According to Bloomberg News, the federal government has committed roughly $12.8 trillion to bailing out Wall Street (that includes the TARP, the Federal Reserve giveaways and the FDIC giveaways -- the latter two which we're all supposed to somehow forget). According to Money magazine, the highest estimate of the cash it will require to float the entire auto industry is $130 billion (as of now, it's well below that). For comparison, that's less money to bailout the entire auto industry as the Wall Street Journal says the federal government has spent on one just one financial company, AIG -- a company that continues to pay out huge bonuses. Additionally, of the $787 billion stimulus, let's use the Wall Street Journal's inflated estimate that $500 billion of that bill went for direct spending (the other $280 billion was tax cuts, according to the Journal) -- and let's assume just for sheer argument's sake that Douthat's absurd argument is true and that all of that $500 billion was simply given to public-sector employees (which it most certainly was not).

Remember, the numbers I have cited are not gleaned from any liberal sources -- Bloomberg News, Money magazine and the Wall Street Journal are a lot of things, but they are about as far from liberal agitprop as it gets. And when you do the arithmetic and give Douthat every single benefit of the doubt about money supposedly being given to auto unions (rather than auto executives) and to public-sector employees, what you come up with is $12.8 trillion for Wall Street, and $630 billion for auto unions and public sector employees. Put another way, out of $13.43 trillion spent on the specific spending Douthat identifies, 95 percent went to Wall Street, and 5 percent went to auto unions and public-sector employees.

And yet, as you can see very clearly in his column, the two are equated as exactly the same. He combines all of the spending and then cites it as proof that a "substantial share" of federal money was wrongly given away, even though the vast majority of the "substantial share" he's inveighing against -- 95 percent, to be exact -- was spending only on one of the three items he specifies.

This is like a compulsive gambler losing $1,000 at a poker table, and then telling his wife with a straight face that one of the big reasons he lost money was the $50 ante. Only a pathological liar would make such an argument to a family member, much less to an even more unforgiving public.

But that's exactly what Douthat does -- he perpetuates the zombie lie that spending on anything vaguely progressive (if you can even call the auto bailout that) is at least as much to blame for bankrupting the nation as spending on corporate largesse, à la the Wall Street bailout. And he does this deliberately, not accidentally. He's paid lots of money to write these columns and to do the 10 minutes of research to verify his claims -- and so when he (or any well-paid pundit) writes something like this, you can bet they have made a conscious decision to obfuscate.

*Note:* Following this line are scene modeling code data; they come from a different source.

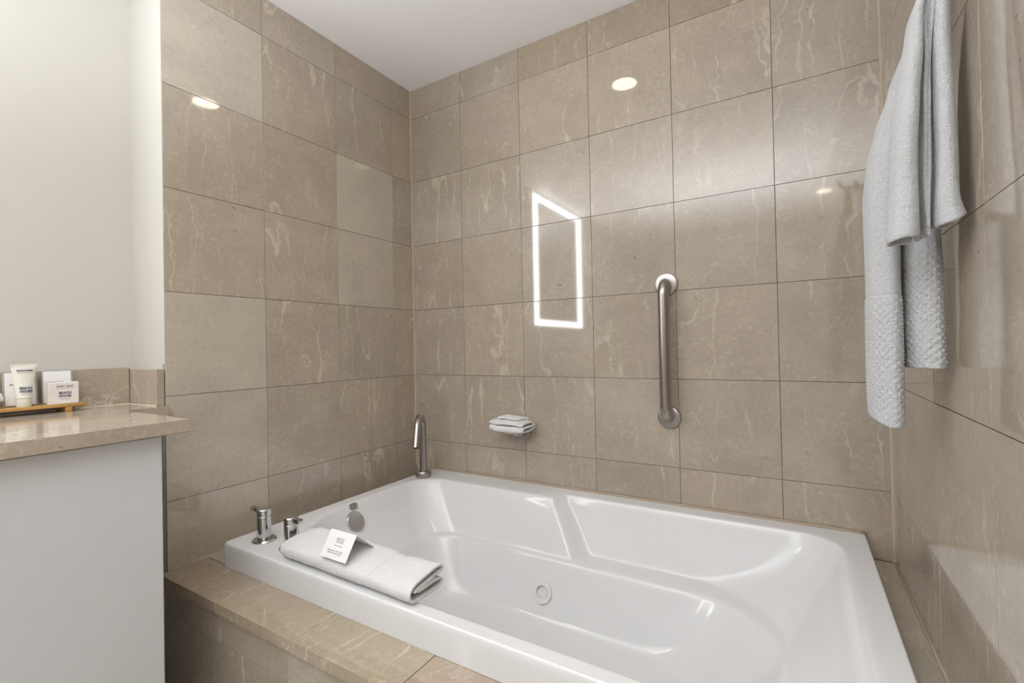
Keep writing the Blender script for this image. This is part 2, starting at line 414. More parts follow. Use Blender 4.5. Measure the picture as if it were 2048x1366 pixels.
# jets
def jet(o_, d_, s=1.0):
    h, n = wallhit(o_, d_); Mx = onwall(h + n * 0.004, n) @ Matrix.Scale(s, 4)
    bm = bmesh.new(); lathe(bm, [(0.035, -0.003), (0.035, 0.003), (0.031, 0.006), (0.024, 0.0055), (0.021, 0.001), (0.020, -0.001)], 40, Mx); j = sub('jet', bm, M_acr)
    bm = bmesh.new(); lathe(bm, [(0.0215, 0.0016), (0.0, 0.0016)], 32, Mx); sub('recess', bm, mat('jet_recess_grey', (0.42, 0.42, 0.42), 0.35), j)
    bm = bmesh.new(); lathe(bm, [(0.011, 0.0015), (0.011, 0.006), (0.007, 0.0075), (0.0055, 0.004), (0, 0.004)], 24, Mx @ Matrix.Translation((0.004, -0.002, 0))); sub('nozzle', bm, M_flg, j)
jet((0.80, -0.60, -0.412), (0, 1, 0.0))
jet((0.80, -0.62, -0.385), (-1, 0.17, 0))

# ------------------------------------------------------------------ tub filler and taps
def placed(parent): return Matrix.Translation(parent.location).inverted()
T_ = empty('tub_spout', (0.163, -0.135, ZR), 'tall chrome gooseneck tub spout standing in the back left rim corner', 'faucet')
bm = bmesh.new(); lathe(bm, [(0.0, 0.0), (0.034, 0.0), (0.0345, 0.004), (0.0345, 0.023), (0.0325, 0.026), (0.020, 0.0265), (0, 0.0265)], 48); obj('base_ring', bm, M_flg, T_, auto=35)
dirv = Vector((0.50, -0.866, 0)).normalized(); rr = 0.052
pts = [Vector((0, 0, 0.02)), Vector((0, 0, 0.10)), Vector((0, 0, 0.212))]
for k in range(1, 15):
    a = math.pi * 0.90 * k / 14
    pts.append(Vector((0, 0, 0.212)) + dirv * (rr - rr * math.cos(a)) + Vector((0, 0, rr * math.sin(a))))
tv = (pts[-1] - pts[-2]).normalized()
tip = pts[-1] + tv * 0.082; pts += [pts[-1] + tv * 0.04, tip]
bm = bmesh.new(); tube(bm, pts, 0.0148, 28, cap=False)
bmesh.ops.holes_fill(bm, edges=[])
obj('neck', bm, M_brs, T_, smooth=True)
Mx = Matrix.Translation(tip) @ tv.to_track_quat('Z', 'Y').to_matrix().to_4x4()
bm = bmesh.new(); lathe(bm, [(0.0150, -0.003), (0.0150, 0.0006), (0.0125, 0.0006), (0.0125, -0.012), (0, -0.012)], 28, Mx); o = obj('outlet', bm, M_brs, T_, auto=35)
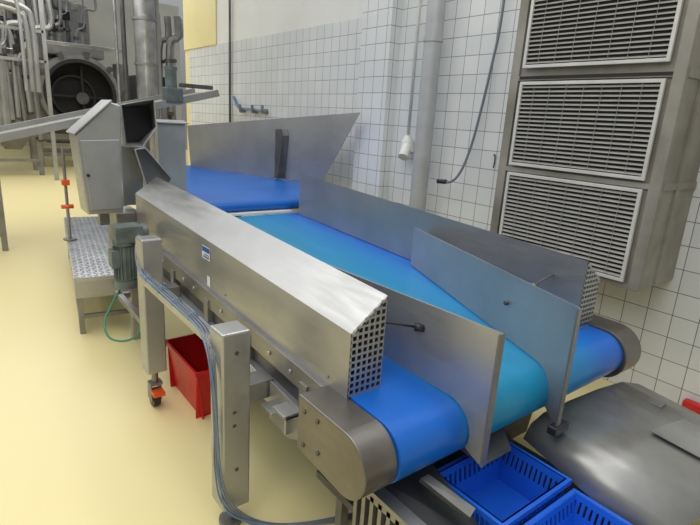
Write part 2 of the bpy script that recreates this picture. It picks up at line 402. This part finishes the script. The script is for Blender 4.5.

Of course, Douthat is just one of many cogs in the larger Zombie Lie Machine. The zombie lie he perpetuates this week is the same zombie lie of those with Selective Deficit Disorder who insist they are worried about health care bills that reduce the deficit while voting for defense budgets that add $7 trillion to the deficit.

It's a zombie lie that has absolutely no relation to basic budgetary facts -- but because it plays into Reaganized stereotypes about welfare queens and liberal social programs, and because there are people like Douthat willing to knowingly perpetuate such a zombie lie, it continues to lurch forward and dominate the debate. It provides cover for "centrist" Senators like, say, Evan Bayh insisting "there's no bigger deficit hawk in Congress than I am" as they simultaneously vote for deficit-expanding bank bailouts, against war surtaxes, and for proposals to slash the nation's minimal social spending to the bone. It marginalizes progressives who fight to pass health care and end a war that most Americans oppose. In short, it divorces the entire discussion from basic budgetary reality.